2 Replies to “Brexit, Dali and cognitive dissonance

  1. Ezra Pound is another example. I like his poetry, but his support for Mussolini and other right-wing views are deeply unlikeable. At times it is very difficult to separate the two, as some of these views get expressed in the poetry. You have to read with your right eye shut.

    As for the EU – it is clearly at present a Neo-liberal capitalist dominated organisation. So part of the general establishment set-up that we have to fight and try to convert to something more generally useful. The future rise of green parties and their possible openness to leftist policies might allow this to happen to some extent. However, even as set up just now the EU has been forced to enhance the general, as opposed to the elites, welfare and health and wealth, and leaving was a huge mistake for all except a few rich tories and their backers. With any luck at all the tory Brexit chickens will come home to roost, as they already seem to be doing. Unfortunately the possible Starmer-Labour replacement means not much will change for the better.

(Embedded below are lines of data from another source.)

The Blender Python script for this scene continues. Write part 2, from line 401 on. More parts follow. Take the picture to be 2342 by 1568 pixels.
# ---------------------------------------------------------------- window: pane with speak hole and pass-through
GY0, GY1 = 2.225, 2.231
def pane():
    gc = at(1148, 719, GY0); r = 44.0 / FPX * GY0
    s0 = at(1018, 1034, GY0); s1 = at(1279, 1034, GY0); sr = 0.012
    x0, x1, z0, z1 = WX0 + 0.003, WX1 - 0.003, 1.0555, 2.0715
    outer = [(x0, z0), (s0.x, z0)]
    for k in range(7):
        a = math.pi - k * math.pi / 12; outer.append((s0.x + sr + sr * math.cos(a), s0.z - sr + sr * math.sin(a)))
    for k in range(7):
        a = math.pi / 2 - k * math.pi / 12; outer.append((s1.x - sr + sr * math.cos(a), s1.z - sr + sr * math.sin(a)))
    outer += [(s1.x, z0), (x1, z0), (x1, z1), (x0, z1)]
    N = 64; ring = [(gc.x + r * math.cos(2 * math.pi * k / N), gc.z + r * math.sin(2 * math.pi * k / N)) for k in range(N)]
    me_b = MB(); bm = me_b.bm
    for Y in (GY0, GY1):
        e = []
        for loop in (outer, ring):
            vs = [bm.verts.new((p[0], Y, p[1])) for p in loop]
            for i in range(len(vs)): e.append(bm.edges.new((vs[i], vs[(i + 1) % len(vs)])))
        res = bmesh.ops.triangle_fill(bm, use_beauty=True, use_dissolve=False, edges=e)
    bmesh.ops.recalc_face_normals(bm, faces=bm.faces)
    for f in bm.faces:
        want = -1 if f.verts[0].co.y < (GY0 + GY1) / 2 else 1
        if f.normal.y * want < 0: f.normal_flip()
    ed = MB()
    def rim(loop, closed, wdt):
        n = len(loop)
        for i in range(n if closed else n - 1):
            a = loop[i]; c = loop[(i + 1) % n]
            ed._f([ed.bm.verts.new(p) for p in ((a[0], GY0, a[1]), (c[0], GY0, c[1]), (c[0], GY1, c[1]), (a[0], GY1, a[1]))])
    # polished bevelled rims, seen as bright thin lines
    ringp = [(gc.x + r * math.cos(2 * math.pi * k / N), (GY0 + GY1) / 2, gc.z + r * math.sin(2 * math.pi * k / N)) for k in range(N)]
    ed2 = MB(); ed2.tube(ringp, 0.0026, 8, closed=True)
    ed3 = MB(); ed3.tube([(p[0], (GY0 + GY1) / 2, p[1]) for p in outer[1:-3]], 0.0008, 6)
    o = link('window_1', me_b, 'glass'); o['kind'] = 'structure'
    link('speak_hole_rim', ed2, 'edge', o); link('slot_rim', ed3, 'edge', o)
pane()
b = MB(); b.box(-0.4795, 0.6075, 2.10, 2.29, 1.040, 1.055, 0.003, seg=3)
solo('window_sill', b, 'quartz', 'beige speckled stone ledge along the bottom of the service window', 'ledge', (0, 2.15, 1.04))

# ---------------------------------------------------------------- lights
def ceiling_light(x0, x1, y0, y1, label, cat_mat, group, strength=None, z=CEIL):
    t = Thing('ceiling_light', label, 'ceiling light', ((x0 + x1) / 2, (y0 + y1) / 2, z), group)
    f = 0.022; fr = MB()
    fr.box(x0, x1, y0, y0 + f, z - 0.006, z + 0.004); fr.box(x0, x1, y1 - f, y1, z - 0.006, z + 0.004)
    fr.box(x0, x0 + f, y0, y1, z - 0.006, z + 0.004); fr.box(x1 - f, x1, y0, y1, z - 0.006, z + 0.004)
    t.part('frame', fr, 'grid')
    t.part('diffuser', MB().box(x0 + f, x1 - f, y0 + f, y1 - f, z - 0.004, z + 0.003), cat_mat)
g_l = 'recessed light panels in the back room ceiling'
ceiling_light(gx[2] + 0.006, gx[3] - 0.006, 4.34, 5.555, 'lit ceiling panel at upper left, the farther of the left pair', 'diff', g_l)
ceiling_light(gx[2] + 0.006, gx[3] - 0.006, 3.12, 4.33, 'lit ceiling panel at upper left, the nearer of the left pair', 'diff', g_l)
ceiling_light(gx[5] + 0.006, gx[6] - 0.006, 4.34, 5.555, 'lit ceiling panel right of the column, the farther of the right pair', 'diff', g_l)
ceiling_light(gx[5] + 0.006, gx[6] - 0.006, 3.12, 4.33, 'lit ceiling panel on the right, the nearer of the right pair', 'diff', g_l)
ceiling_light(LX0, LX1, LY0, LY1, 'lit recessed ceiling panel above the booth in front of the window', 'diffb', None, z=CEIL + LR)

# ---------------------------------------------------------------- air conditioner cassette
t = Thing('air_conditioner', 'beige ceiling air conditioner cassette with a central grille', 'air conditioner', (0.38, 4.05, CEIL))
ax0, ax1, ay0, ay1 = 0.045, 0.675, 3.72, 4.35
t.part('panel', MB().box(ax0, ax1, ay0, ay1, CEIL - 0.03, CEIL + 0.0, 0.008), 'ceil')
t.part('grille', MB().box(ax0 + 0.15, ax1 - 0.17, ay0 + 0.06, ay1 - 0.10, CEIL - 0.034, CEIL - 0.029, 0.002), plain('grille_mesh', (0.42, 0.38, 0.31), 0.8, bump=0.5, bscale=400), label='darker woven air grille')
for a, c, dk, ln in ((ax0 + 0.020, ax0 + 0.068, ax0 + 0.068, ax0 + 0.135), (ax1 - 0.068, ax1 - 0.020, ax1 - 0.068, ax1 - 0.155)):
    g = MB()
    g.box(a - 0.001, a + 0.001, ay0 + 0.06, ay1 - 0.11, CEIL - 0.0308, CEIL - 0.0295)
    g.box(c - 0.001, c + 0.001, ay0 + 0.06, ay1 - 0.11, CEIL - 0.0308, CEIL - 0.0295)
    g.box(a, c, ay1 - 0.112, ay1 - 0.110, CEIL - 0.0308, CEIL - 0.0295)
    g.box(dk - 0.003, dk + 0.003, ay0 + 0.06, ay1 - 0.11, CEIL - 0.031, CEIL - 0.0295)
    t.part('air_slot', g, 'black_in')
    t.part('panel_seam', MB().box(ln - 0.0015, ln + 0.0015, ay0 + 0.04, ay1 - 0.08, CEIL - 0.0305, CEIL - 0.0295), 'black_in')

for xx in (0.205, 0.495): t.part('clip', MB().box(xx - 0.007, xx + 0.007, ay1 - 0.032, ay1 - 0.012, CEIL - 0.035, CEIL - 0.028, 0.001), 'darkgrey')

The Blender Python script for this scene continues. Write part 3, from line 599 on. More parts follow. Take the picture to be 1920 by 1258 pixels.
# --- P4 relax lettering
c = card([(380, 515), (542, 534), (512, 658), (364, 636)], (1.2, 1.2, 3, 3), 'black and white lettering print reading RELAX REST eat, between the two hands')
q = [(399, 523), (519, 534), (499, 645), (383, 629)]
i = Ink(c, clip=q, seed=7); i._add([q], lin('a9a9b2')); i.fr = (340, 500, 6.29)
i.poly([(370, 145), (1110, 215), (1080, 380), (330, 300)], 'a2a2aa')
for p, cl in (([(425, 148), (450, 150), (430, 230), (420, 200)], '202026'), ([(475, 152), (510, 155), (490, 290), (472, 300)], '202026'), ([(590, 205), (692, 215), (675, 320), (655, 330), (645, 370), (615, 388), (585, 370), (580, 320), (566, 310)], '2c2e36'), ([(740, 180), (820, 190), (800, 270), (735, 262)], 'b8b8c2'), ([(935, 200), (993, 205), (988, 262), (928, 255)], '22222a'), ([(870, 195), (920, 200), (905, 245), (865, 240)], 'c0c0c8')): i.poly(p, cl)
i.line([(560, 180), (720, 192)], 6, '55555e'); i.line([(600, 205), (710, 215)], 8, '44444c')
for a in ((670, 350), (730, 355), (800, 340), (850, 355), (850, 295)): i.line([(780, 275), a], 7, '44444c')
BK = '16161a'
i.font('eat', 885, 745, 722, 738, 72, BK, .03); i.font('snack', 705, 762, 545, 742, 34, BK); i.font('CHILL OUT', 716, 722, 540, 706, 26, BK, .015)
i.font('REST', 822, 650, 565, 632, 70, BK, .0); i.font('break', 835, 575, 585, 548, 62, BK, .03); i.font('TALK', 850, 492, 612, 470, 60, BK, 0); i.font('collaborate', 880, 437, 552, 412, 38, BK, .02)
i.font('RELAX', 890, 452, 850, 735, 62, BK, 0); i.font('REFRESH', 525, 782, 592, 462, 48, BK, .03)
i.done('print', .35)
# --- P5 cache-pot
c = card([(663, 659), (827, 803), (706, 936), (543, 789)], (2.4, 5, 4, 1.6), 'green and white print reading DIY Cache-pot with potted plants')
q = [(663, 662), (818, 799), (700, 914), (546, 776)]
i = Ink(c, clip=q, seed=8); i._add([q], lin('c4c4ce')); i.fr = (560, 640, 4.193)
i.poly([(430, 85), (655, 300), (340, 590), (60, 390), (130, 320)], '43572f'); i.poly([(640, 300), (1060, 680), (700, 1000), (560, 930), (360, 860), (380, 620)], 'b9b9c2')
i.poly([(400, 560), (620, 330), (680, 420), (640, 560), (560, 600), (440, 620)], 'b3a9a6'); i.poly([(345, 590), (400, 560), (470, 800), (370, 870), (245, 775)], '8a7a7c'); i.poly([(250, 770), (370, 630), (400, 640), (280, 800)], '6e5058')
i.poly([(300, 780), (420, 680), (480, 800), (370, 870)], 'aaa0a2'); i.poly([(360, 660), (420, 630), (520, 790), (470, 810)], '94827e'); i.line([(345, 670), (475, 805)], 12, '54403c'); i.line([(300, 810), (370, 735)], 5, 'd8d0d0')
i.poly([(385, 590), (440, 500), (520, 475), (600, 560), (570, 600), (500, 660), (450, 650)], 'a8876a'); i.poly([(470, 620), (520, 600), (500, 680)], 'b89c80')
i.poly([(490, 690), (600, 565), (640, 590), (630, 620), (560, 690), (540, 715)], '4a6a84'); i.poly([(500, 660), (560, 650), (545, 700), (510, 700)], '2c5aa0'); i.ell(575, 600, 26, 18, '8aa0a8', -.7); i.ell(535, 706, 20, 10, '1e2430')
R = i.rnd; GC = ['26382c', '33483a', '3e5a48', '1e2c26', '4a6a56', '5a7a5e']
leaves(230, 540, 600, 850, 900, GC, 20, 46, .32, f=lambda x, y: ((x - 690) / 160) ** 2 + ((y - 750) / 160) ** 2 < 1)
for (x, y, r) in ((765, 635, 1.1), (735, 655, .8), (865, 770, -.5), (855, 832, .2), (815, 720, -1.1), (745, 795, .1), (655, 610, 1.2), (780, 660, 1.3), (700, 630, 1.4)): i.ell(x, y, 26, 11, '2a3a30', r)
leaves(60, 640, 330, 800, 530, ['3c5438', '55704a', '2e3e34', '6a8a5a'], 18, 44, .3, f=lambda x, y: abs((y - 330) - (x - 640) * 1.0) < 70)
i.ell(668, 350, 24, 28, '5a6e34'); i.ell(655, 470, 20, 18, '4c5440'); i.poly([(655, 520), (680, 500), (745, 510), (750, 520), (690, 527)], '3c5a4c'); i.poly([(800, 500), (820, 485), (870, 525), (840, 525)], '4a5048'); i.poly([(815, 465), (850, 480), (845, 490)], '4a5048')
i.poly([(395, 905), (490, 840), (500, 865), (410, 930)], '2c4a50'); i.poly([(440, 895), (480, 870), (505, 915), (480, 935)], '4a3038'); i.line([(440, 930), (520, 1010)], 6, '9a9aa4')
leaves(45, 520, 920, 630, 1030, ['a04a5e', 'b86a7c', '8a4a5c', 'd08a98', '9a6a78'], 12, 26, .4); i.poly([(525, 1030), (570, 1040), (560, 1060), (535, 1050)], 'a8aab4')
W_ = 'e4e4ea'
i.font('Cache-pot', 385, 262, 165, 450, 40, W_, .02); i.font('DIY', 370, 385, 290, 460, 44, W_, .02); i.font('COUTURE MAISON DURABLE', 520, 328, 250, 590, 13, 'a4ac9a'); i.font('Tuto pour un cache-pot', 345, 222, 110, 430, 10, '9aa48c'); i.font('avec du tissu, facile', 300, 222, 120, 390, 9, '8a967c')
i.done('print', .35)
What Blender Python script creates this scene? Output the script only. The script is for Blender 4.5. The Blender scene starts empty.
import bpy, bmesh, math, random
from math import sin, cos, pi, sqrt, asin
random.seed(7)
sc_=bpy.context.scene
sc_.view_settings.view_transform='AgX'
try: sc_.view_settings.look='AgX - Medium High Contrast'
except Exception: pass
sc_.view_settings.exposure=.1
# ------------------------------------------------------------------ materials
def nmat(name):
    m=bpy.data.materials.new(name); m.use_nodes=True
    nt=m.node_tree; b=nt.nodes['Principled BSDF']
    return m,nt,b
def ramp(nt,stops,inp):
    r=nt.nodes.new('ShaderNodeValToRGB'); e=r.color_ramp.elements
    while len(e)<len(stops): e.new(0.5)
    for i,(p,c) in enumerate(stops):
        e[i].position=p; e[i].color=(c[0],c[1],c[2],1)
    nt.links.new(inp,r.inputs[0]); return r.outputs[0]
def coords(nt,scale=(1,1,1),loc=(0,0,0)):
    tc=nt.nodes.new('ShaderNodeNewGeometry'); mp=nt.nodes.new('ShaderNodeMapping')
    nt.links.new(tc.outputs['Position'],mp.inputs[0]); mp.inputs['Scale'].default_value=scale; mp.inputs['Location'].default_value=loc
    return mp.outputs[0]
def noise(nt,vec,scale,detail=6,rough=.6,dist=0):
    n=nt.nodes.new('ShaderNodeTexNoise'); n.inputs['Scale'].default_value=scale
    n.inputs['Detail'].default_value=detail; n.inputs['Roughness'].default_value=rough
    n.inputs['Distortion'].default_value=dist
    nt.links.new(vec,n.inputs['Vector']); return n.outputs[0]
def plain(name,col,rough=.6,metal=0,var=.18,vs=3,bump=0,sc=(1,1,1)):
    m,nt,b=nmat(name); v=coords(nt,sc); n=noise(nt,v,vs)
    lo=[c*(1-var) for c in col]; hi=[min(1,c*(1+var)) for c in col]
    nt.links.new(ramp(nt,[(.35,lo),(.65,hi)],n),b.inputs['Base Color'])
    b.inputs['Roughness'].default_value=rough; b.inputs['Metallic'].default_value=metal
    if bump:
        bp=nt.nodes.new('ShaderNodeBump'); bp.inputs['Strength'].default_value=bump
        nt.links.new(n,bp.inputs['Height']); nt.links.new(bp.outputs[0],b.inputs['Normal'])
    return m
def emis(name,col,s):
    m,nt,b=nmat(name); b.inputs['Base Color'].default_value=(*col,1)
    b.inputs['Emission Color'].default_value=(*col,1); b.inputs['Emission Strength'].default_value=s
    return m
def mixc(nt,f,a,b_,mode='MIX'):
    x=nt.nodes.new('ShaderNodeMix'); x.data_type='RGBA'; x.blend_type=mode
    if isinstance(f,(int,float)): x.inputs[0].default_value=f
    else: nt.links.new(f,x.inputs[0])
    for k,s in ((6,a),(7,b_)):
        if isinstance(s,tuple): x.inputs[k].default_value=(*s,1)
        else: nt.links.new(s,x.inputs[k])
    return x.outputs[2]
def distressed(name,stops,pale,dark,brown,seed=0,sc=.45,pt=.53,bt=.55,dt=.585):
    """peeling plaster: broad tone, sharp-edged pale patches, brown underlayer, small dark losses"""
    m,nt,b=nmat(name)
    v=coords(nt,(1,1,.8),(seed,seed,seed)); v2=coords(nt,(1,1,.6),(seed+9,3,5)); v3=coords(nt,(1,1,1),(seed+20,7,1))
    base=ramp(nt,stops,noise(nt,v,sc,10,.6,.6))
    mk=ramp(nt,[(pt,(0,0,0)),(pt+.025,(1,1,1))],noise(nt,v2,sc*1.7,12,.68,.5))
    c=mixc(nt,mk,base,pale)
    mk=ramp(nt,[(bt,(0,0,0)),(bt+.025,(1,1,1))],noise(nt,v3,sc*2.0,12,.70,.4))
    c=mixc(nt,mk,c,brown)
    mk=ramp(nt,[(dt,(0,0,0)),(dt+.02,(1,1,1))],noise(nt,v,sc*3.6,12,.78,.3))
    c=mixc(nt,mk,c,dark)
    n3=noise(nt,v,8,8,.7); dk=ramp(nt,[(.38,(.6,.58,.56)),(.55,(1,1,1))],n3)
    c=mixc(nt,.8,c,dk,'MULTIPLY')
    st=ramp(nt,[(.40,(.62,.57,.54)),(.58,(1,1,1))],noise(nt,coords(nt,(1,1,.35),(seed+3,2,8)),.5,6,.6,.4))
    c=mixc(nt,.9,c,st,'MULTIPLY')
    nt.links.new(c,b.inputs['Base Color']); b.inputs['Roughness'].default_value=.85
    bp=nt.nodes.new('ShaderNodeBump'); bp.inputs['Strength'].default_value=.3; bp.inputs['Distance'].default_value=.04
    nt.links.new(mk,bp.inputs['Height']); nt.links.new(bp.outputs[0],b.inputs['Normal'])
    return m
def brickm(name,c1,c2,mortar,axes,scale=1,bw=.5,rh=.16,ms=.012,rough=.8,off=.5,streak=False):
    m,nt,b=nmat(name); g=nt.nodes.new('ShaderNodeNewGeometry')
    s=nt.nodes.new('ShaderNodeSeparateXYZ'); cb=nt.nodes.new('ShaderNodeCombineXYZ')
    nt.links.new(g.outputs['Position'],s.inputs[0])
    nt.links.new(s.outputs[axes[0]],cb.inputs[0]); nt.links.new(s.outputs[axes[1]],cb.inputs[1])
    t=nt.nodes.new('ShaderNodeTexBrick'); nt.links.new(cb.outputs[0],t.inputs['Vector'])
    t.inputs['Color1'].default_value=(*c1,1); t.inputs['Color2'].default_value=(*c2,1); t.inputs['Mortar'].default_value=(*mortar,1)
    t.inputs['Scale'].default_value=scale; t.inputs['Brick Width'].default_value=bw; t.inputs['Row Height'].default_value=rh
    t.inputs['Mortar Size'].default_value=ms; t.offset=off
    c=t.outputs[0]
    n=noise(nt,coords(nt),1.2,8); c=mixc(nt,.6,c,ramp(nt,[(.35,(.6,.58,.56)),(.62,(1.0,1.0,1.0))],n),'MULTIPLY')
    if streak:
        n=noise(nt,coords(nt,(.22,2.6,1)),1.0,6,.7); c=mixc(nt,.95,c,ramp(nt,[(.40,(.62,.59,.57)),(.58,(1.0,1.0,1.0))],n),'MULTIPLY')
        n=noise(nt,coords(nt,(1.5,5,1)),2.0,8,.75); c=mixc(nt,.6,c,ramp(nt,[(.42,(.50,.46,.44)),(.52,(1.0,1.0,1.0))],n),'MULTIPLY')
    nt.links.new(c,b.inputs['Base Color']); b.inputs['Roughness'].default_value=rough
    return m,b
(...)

    • Pound was also a first rate critic. A third example is DH Lawrence.

      My argument with Brexiteers in general was one familiar to internationalists on many issues, not just the EU. I mean the standard conflation of national and class interests, as though ‘our’ ruling class was somehow more accountable than Europe’s.

      My argument with Lexiteers was their refusal to think dialectically and, worse, their disingenuous intoning of the fantasy of revolution in Britain.